Vueltas y revueltas del plagio
Pero de plagios mayores y más importantes está repleta la historia de la gran literatura universal.
Ya está otra feria del libro venteando la atmósfera que respiran autores y lectores en el interés de vender y comprar. Como un rito comercial inconmutable, la editorial jesuita Verbo Divino exhibirá en sus estantes la versión plagiada de mi libro Arriesgar el pellejo (Edit. Urquizo 1983) en un texto mañosamente titulado Arriesgando el pellejo, con la autoría de Francisco Dardichón.
Denuncié ese atraco aquí mismo, en este diario, en 2014, y nadie se dio por aludido (ni el autor trucho ni la editorial). El Servicio Nacional de Propiedad Intelectual (Senapi) ni se amoscó. Solo el tata Albó me gritoneó en la feria del libro de La Paz hace dos años. “¡Te equivocaste!”, me alzó la voz como si yo fuese su feligrés por haber acusado “al buen Dardi”. Ese episodio olvidable, porque hubo violencia verbal de ambos lados y ante decenas de testigos, paseantes de la feria, lo describí de pasadita en otro de mis escritos quincenales en La Razón el 2016.
Pero de plagios mayores y más importantes está repleta la historia de la gran literatura universal. Nada que ver con mi bronca parroquial con los curas y sus modos de ganarse indulgencias con las virtudes ajenas. Un analista acucioso y valiente, como fue don Humberto Vázquez Machicado, publicó un estudio descarnado de las marrullerías de escritores consagrados que, en la realidad, fueron vulgares rateros del esfuerzo y talento de otros escritores, pobres y sin fama.
Dicho autor boliviano reflotó, por ejemplo, las falsedades de Alejandro Dumas (padre) en su obra Los Tres Mosqueteros, plagio vil de un escrito de Courtil de Sandrao; de Eugenio Sué, quien vació un texto de Miguel Masson para su libro El Judío Errante. Alejando Dumas (hijo) se jaló en su obra La Dama de las Camelias un libro de Hipólito Auger. El admirado Gustav Flaubert se tiró un escrito de Paul Hotman para componer Salambó… Y así, muchos escritores clásicos fusilándose (como llaman los mexicanos al plagio vil) los trabajos de autores sin renombre o urgidos de dinero, maravillosos creadores de argumentos literarios, sin editor ni medios económicos a mano.

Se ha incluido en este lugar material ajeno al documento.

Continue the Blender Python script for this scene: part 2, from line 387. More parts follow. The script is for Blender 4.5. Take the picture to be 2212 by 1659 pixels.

En su libro Los plagios de Pazos Kanki y de otros grandes escritores (Edit. Urquizo, 1991), que me regaló mi amigo el periodista Roberto Cuevas Ramírez, don Humberto Vázquez se muestra como un censor tronante de las trampas literarias que para ganar fama urdió Vicente Pazos Kanki, uno de los más importantes intelectuales anticolonialistas en el albor de la República de Bolivia.
Escritor, polemista, periodista, revolucionario, sacerdote, abogado; el altoperuano nacido en Ilabaya (La Paz) en 1779 se fue de aquí antes de cumplir 30 años y no regresó más. Tuvo una fulgurante vida política e intelectual en Argentina, España, Gran Bretaña y Estados Unidos, donde por un pelito (un voto) no fue elegido primer gobernador de las recién fundadas Floridas, hoy conocidas como Miami. No se sabe dónde ni cuándo murió. Lo último que se supo de él fue en 1852-53.
Los escritos de Pazos Kanki, a lo largo de casi 20 años, dice don Humberto, son copias de textos consagrados, entre otros, del Conde de Martignac, el gran estadista francés y otros célebres de la época. Aquel exclérigo, porque se hizo de esposa, se consagró a plagiar y plagiar sin necesidad aparente, porque tenía talento y visión para redactar textos políticos y, qué caray, porque al hacerlo tampoco ganó un centavo.
Una vez que intervine en la Escuela de Escritores de la Sogem de México en una mesa redonda sobre el plagio, hablé incidentalmente de los raros afanes de Vicente Pazos Kanki. No faltó el crítico mordaz, Raúl Prieto, alias Nikito Nipongo, maestro del sarcasmo, que coronó mi charla con un comentario que me descuadró jocosamente: ¡Ah, dijo, ese don Vicente Plagios Kanki!